Chino, a former investigative reporter for numerous New Mexico television stations and DOL secretary for nearly 3½ years, says the complaints are baseless.
First, Chino says the $10,000 fee paid for a one-day training seminar in April by Dr. Ruby Payne, a nationally recognized expert on poverty issues, actually saved his department money.
"It didn't seem as cost-effective to send off 120 employees to get training as opposed to bringing in one person," he says. "The response to Dr. Payne's seminar was overwhelmingly positive."
Chino confirms that his wife's sister's husband was hired as a low-level employee for the DOL during his tenure but that he had no involvement.
"He applied like everyone else and got the job on his own merit," Chino says.
Finally, Chino calls the Hispano Roundtable's concern that Hispanic employees are treated unfairly "far-fetched," and notes that a large number of DOL employees are Hispanic, including many of his top administrators.
"I think these allegations are more about the way I manage than anything else," he says. "I lean on my staff pretty heavily. I demand performance and accountability. I want to see results. That's how I manage."
As for the investigation by the State Personnel Office, a representative tells SFR the review is expected to conclude by May 22. In that particular case, several ousted workers complained about how they lost their jobs. The workers were originally employed by the state's Human Services Department, which operates the Temporary Assistance to Needy Families (TANF) program.
In 2005, Human Services began subcontracting with DOL to help run the program in central New Mexico. DOL opted to do its own hiring and let some TANF employees go.
Ten of those employees, through Albuquerque lawyer Justin Pennington, contacted the State Personnel Office in a March 16 letter. Less than a week later, State Personnel Office Director Sandra Perez wrote Pennington back agreeing that the situation warranted an investigation. The Legislative Finance Committee (LFC) also is currently in the midst of conducting a performance review of TANF's effectiveness and efficiency.
SFR also learned this week that Human Services has decided to shift TANF's central New Mexico subcontract with DOL over to New Mexico State University during the next fiscal year.
Human Services spokeswoman Betina Gonzales McCracken says the shift is primarily due to new, stricter federal requirements that now govern the program, though she acknowledges "bumps in the road" regarding DOL's handling of TANF.
She says TANF will first be folded back into Human Services by July before being moved over to NMSU. Until that time, DOL's TANF employees will become HSD employees but will have to reapply to work at the program once NMSU fully takes over. This is the third time in two years that HSD has switched TANF providers in central New Mexico.
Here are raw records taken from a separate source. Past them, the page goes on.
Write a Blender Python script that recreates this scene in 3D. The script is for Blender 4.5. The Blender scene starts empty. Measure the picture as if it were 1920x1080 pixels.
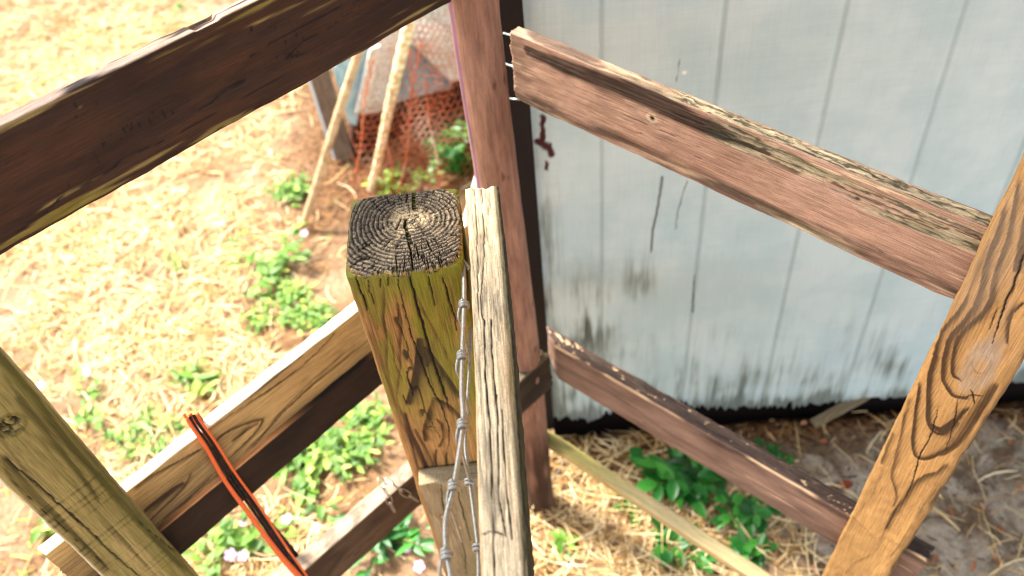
import bpy, math, random
import numpy as np
from mathutils import Matrix, Vector

# ------------------------------------------------------------------ camera, sky, sun, exposure
scene = bpy.context.scene
COL = scene.collection
FPX, CH = 1550.0, 1.9
nd = np.array([165.0, -1410.0, FPX]); nd /= np.linalg.norm(nd)
CF = np.array([0, math.sqrt(1 - nd[2] ** 2), -nd[2]])
_rz = -nd[0]; _ry = -_rz * CF[2] / CF[1]
CR = np.array([math.sqrt(1 - _rz * _rz - _ry * _ry), _ry, _rz]); CU = np.cross(CR, CF)
CC = np.array([0, 0, CH])
cam = bpy.data.cameras.new('camera'); camo = bpy.data.objects.new('camera', cam); COL.objects.link(camo)
camo.matrix_world = Matrix(((CR[0], CU[0], -CF[0], CC[0]), (CR[1], CU[1], -CF[1], CC[1]), (CR[2], CU[2], -CF[2], CC[2]), (0, 0, 0, 1)))
cam.sensor_width = 36.0; cam.lens = 36.0 * FPX / 1920.0
cam.clip_start = 0.02; cam.clip_end = 500
cam.dof.use_dof = True; cam.dof.focus_distance = 0.88; cam.dof.aperture_fstop = 3.9; cam.dof.aperture_blades = 7
scene.camera = camo

SUN_DIR = Vector((-0.62, 0.50, 1.05)).normalized()
world = bpy.data.worlds.new("World"); scene.world = world; world.use_nodes = True
wn = world.node_tree; bg = wn.nodes['Background']
sky = wn.nodes.new('ShaderNodeTexSky'); sky.sky_type = 'NISHITA'; sky.sun_disc = False
sky.sun_elevation = math.asin(SUN_DIR.z); sky.sun_rotation = math.atan2(SUN_DIR.x, SUN_DIR.y)
sky.air_density = 1.0; sky.dust_density = 3.0; sky.ozone_density = 1.0
hs = wn.nodes.new('ShaderNodeHueSaturation'); hs.inputs['Saturation'].default_value = 0.35
wn.links.new(sky.outputs[0], hs.inputs['Color']); wn.links.new(hs.outputs[0], bg.inputs[0]); bg.inputs[1].default_value = 0.15
sl = bpy.data.lights.new('sun', 'SUN'); sl.energy = 3.0; sl.angle = math.radians(9); sl.color = (1.0, 0.93, 0.82)
so = bpy.data.objects.new('sun', sl); COL.objects.link(so); so.rotation_euler = SUN_DIR.to_track_quat('Z', 'Y').to_euler()
scene.view_settings.view_transform = 'Standard'; scene.view_settings.look = 'None'
scene.view_settings.exposure = 2.08; scene.view_settings.gamma = 1.0
scene.render.engine = 'CYCLES'; scene.cycles.filter_width = 1.15

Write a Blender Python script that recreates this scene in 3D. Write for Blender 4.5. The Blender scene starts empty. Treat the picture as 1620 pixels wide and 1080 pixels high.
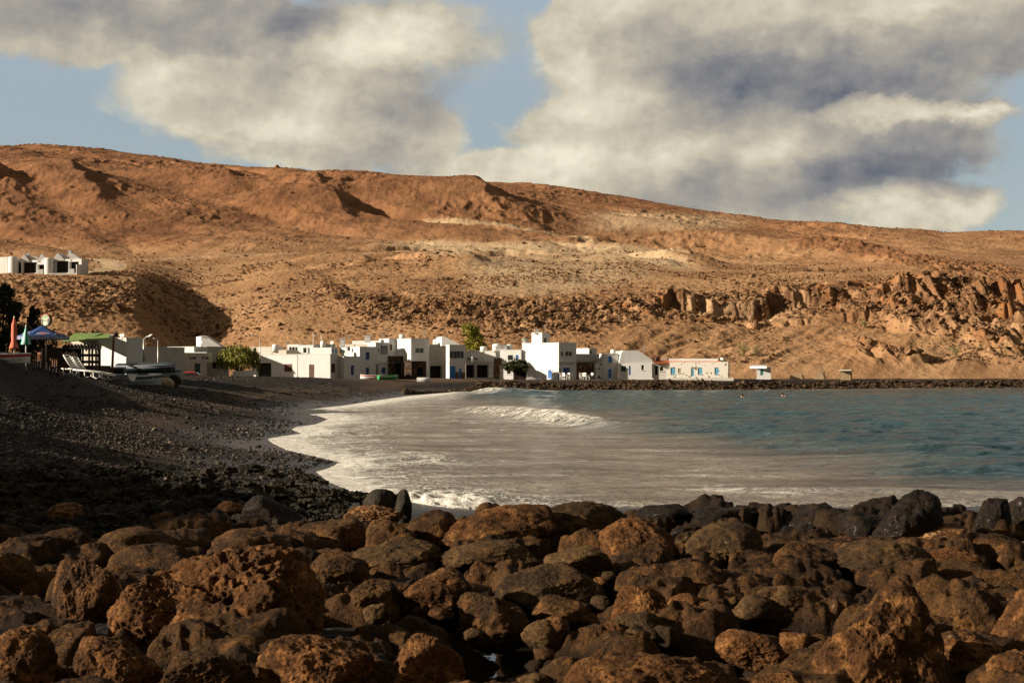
import bpy, bmesh, math, random
import numpy as np
from mathutils import Vector, Matrix

# ------------------------------------------------------------------ camera, sky, sun, exposure
F, H, HZ, CX = 2250.0, 2.4, 589.0, 810.0        # focal length in photo pixels, eye height, horizon row, centre column
SC = bpy.context.scene
COL = SC.collection
cam_d = bpy.data.cameras.new('camera')
cam_d.sensor_width = 36.0
cam_d.lens = 50.0
cam_d.shift_y = (HZ - 540.0) / 1620.0
cam_d.clip_start = 0.1
cam_d.clip_end = 6000.0
cam_d.dof.use_dof = True
cam_d.dof.focus_distance = 110.0
cam_d.dof.aperture_fstop = 8.0
cam = bpy.data.objects.new('camera', cam_d)
cam.location = (0, 0, H)
cam.rotation_euler = (math.radians(90), 0, 0)
COL.objects.link(cam)
SC.camera = cam

SUN_EL = math.radians(20.0)
SUN_BACK = math.radians(13.0)                    # how far the sun stands behind the camera plane, on the left
sun_dir = Vector((-math.cos(SUN_BACK) * math.cos(SUN_EL), -math.sin(SUN_BACK) * math.cos(SUN_EL), math.sin(SUN_EL)))
sun_d = bpy.data.lights.new('sun', 'SUN')
sun_d.energy = 5.0
sun_d.angle = math.radians(0.5)
sun_d.color = (1.0, 0.87, 0.71)
sun = bpy.data.objects.new('sun', sun_d)
sun.rotation_euler = sun_dir.to_track_quat('Z', 'Y').to_euler()
COL.objects.link(sun)

SC.view_settings.view_transform = 'Standard'
SC.view_settings.look = 'None'
SC.view_settings.exposure = 0.88
SC.view_settings.gamma = 1.0


class NT:
    """small helper for writing node trees as expressions"""
    def __init__(s, tree):
        s.t = tree
        s.n = tree.nodes
        s.l = tree.links

    def new(s, kind, **kw):
        n = s.n.new(kind)
        for k, v in kw.items():
            setattr(n, k, v)
        return n

    def put(s, sock, v):
        if v is None:
            return
        if isinstance(v, bpy.types.NodeSocket):
            s.l.new(v, sock)
        else:
            if hasattr(sock.default_value, '__len__'):
                v = tuple(v)
                if len(sock.default_value) == 4 and len(v) == 3:
                    v = v + (1.0,)
            sock.default_value = v

    def m(s, op, a, b=None, c=None, clamp=False):
        n = s.new('ShaderNodeMath', operation=op, use_clamp=clamp)
        s.put(n.inputs[0], a); s.put(n.inputs[1], b); s.put(n.inputs[2], c)
        return n.outputs[0]

    def add(s, a, b): return s.m('ADD', a, b)
    def sub(s, a, b): return s.m('SUBTRACT', a, b)
    def mul(s, a, b): return s.m('MULTIPLY', a, b)

    def sstep(s, v, lo, hi, a=0.0, b=1.0):
        n = s.new('ShaderNodeMapRange', interpolation_type='SMOOTHSTEP')
        s.put(n.inputs[0], v); n.inputs[1].default_value = lo; n.inputs[2].default_value = hi
        n.inputs[3].default_value = a; n.inputs[4].default_value = b
        return n.outputs[0]

    def lin(s, v, lo, hi, a=0.0, b=1.0):
        n = s.new('ShaderNodeMapRange')
        s.put(n.inputs[0], v); n.inputs[1].default_value = lo; n.inputs[2].default_value = hi
        n.inputs[3].default_value = a; n.inputs[4].default_value = b
        return n.outputs[0]

    def mix(s, f, a, b, blend='MIX'):
        n = s.new('ShaderNodeMix', data_type='RGBA', blend_type=blend)
        s.put(n.inputs[0], f); s.put(n.inputs[6], a); s.put(n.inputs[7], b)
        return n.outputs[2]

    def noise(s, vec, scale, detail=4.0, rough=0.55, dist=0.0, out=0):
        n = s.new('ShaderNodeTexNoise')
        if vec is not None:
            s.l.new(vec, n.inputs['Vector'])
        n.inputs['Scale'].default_value = scale
        n.inputs['Detail'].default_value = detail
        n.inputs['Roughness'].default_value = rough
        n.inputs['Distortion'].default_value = dist
        return n.outputs[out]

    def voro(s, vec, scale, feature='F1', out='Distance', rand=1.0):
        n = s.new('ShaderNodeTexVoronoi', feature=feature)
        s.l.new(vec, n.inputs['Vector'])
        n.inputs['Scale'].default_value = scale
        n.inputs['Randomness'].default_value = rand
        return n.outputs[out]

    def scale(s, vec, sx, sy, sz, loc=(0, 0, 0)):
        n = s.new('ShaderNodeMapping')
        s.l.new(vec, n.inputs[0])
        n.inputs['Location'].default_value = loc
        n.inputs['Scale'].default_value = (sx, sy, sz)
        return n.outputs[0]

    def ramp(s, v, stops):
        n = s.new('ShaderNodeValToRGB')
        e = n.color_ramp.elements
        while len(e) < len(stops):
            e.new(0.5)
        for k, (p, c) in enumerate(stops):
            e[k].position = p
            e[k].color = tuple(c) + (1.0,)
        s.put(n.inputs[0], v)
        return n.outputs[0]

    def attr(s, name, out='Fac'):
        n = s.new('ShaderNodeAttribute', attribute_name=name)
        return n.outputs[out]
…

DOL spokesman Carlos Castañeda says the TANF employees who lost their jobs during the DOL tenure would be welcome to reapply when NMSU takes over the program.
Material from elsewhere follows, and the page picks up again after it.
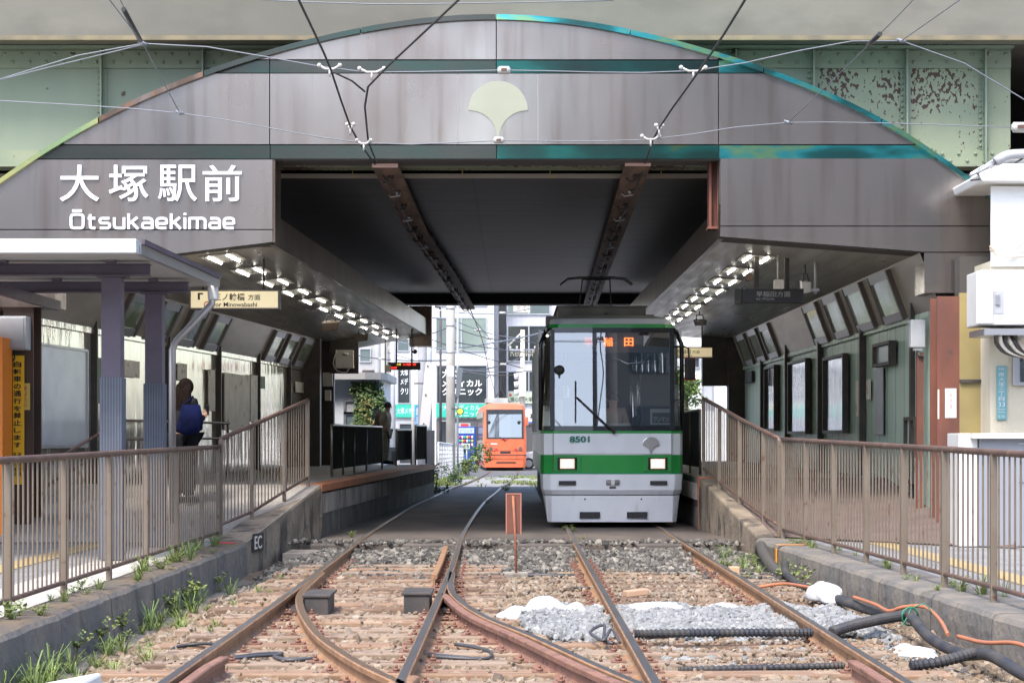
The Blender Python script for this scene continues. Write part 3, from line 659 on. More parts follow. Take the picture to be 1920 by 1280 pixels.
# sleepers
def sleeper(x0, x1, y, grp, lab, dz=0):
    mb = MB(); n = 6
    for i in range(1): mb.box(x0, y-.125, -.27, x1, y+.125, -.112+dz)
    o = mb.build("sleeper", (m_sleeper, m_sleeper_b, m_sleeper_c)[int(abs(math.sin(y*37.3+x0))*2.999)], None, .012)
    tag(o, lab, "sleeper", grp); return o
g1, g2 = "sleepers of the left track", "sleepers of the right track"
l1, l2 = "worn reddish timber sleeper under the rails of the left track", "worn brown timber sleeper under the rails of the right track"
for i, yy in enumerate(SL_Y):
    if yy < 22.6:
        o = sleeper(-2.55 + .1*math.sin(i*2.3), -.12 + (.06*math.sin(i*1.7)) + (.46 if yy < 15.6 else 0), yy, g1, l1, .004*math.sin(i*3)); o.rotation_euler.z = 0
    if yy < 21.5:
        o = sleeper(.40 + .03*math.sin(i*2.9) , 2.75 + .08*math.sin(i*1.3), yy+(.0 if yy < 15.6 else .2), g2, l2, .004*math.sin(i*2) - (.02 if yy > 15 else 0))
# ---- ballast stones
t_ = (1+5**.5)/2
ICO = np.array([(-1,t_,0),(1,t_,0),(-1,-t_,0),(1,-t_,0),(0,-1,t_),(0,1,t_),(0,-1,-t_),(0,1,-t_),(t_,0,-1),(t_,0,1),(-t_,0,-1),(-t_,0,1)])/math.sqrt(1+t_*t_)
ICF = np.array([(0,11,5),(0,5,1),(0,1,7),(0,7,10),(0,10,11),(1,5,9),(5,11,4),(11,10,2),(10,7,6),(7,1,8),(3,9,4),(3,4,2),(3,2,6),(3,6,8),(3,8,9),(4,9,5),(2,4,11),(6,2,10),(8,6,7),(9,8,1)])
def stones(name, pos, size, mat, label, seed):
    g = np.random.default_rng(seed); n = len(pos); pos = np.array(pos); size = np.array(size)
    v = ICO[None]*(1+g.uniform(-.28,.28,(n,12,1))); v = v*g.uniform(.55,1.25,(n,1,3))
    q = g.normal(size=(n,4)); q /= np.linalg.norm(q,axis=1)[:,None]; w,x,y,z = q.T
    Rm = np.stack([1-2*(y*y+z*z),2*(x*y-z*w),2*(x*z+y*w),2*(x*y+z*w),1-2*(x*x+z*z),2*(y*z-x*w),2*(x*z-y*w),2*(y*z+x*w),1-2*(x*x+y*y)],-1).reshape(n,3,3)
    v = np.einsum('nij,nkj->nki', Rm, v)*size[:,None,None] + pos[:,None,:]
    f = (ICF[None]+12*np.arange(n)[:,None,None]).reshape(-1)
    me = bpy.data.meshes.new(name); me.vertices.add(n*12); me.vertices.foreach_set("co", v.reshape(-1)); m = n*20
    me.loops.add(m*3); me.loops.foreach_set("vertex_index", f.astype(np.int32)); me.polygons.add(m)
    me.polygons.foreach_set("loop_start", (np.arange(m)*3).astype(np.int32)); me.update(calc_edges=True); me.validate()
    me.polygons.foreach_set("use_smooth", [False]*m); me.materials.append(mat); o = bpy.data.objects.new(name, me); COL.objects.link(o); return stuff(o, label, "gravel")
near_rail = {}
for path in rails:
    for p in path:
        near_rail.setdefault(round(p.y*3), []).append(p.x)
def blocked(x, y):
    return any(abs(x-q) < .055 for q in near_rail.get(round(y*3), []))
def in_pale(x, y):
    if 13.9 < y < 17.0 and .05 < x < 2.9 and x > .05 + (15-y)*.33: return 1 if 14.3 < y < 16.6 else .5
    if 12.6 < y <= 13.9 and 1.0 < x < 2.9: return .3
    return 0
A, B_, C_ = [[], []], [[], []], [[], []]
for _ in range(62000):
    y = 9.6 + (25.5-9.6)*rnd.random()**1.25; x = -3.25 + 6.6*rnd.random()
    if x < kx_l(y)+.2 or x > kx_r(y)-.02 or blocked(x, y): continue
    ins = any(abs(y-q) < .135 for q in SL_Y) and -2.6 < x < (.36 if y < 15.6 else -.1) and y < 22.6
    ins2 = any(abs(y-q-(0 if y < 15.6 else .2)) < .135 for q in SL_Y) and .3 < x < 2.8 and y < 21.5
    pale = in_pale(x, y); r_ = rnd.random()
    if (ins and rnd.random() < .90) or (ins2 and not pale and rnd.random() < (.95 if y < 14 else .72)): continue
    z0 = bedz(x, y)
    
    if y > 24.9 + .25*math.sin(x*4.1):
        z0 = -.022
        if rnd.random() < .7: continue
    if pale and r_ < .75*pale + .2:
        if pale == 1: z0 += .03 + .05*abs(wn2(x*1.3,y*1.3))
        C_[0].append((x,y,z0+.015)); C_[1].append(rnd.uniform(.020,.042)); continue
    s_ = rnd.uniform(.014,.036) if rnd.random() < .8 else rnd.uniform(.03,.05)
    if ins or ins2: z0 = -.112; s_ *= .5
    dark = y > 20.6 + .8*math.sin(x*1.7) or (x < -2.3 and y > 18 + rnd.random()*3)
    (B_ if dark else A)[0].append((x,y,z0+s_*.35)); (B_ if dark else A)[1].append(s_)
for _ in range(9000):                    # a second layer makes the fresh heaps
    x = .1+2.75*rnd.random(); y = 14.3+2.3*rnd.random()
    if in_pale(x, y) == 1 and not blocked(x, y):
        C_[0].append((x,y,bedz(x,y)+.035+.06*abs(wn2(x*1.3,y*1.3)))); C_[1].append(rnd.uniform(.020,.042))
stones("rusty_gravel", A[0], A[1], m_st_rust, "rust brown track ballast between the sleepers in the foreground", 1)
stones("sooty_gravel", B_[0], B_[1], m_st_dark, "dark and pale grey track ballast in front of the paved track under the bridge", 2)
stones("fresh_gravel", C_[0], C_[1], m_st_pale, "fresh pale grey ballast heaped around the tram's track", 3)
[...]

Chino, who is Native American, says an inquiry by the US Equal Employment Opportunity Commission (EEOC) found no evidence of discrimination in the case with the TANF employees. EEOC spokesman James Ryan says the agency does not discuss such inquiries and would neither confirm nor deny there had been one.
Chino also points out that more than half of the employees hired by the DOL to staff its TANF program last year were Hispanic.
"We picked and chose individuals we thought could contribute best to the program," Chino says. "No one was ever promised a job."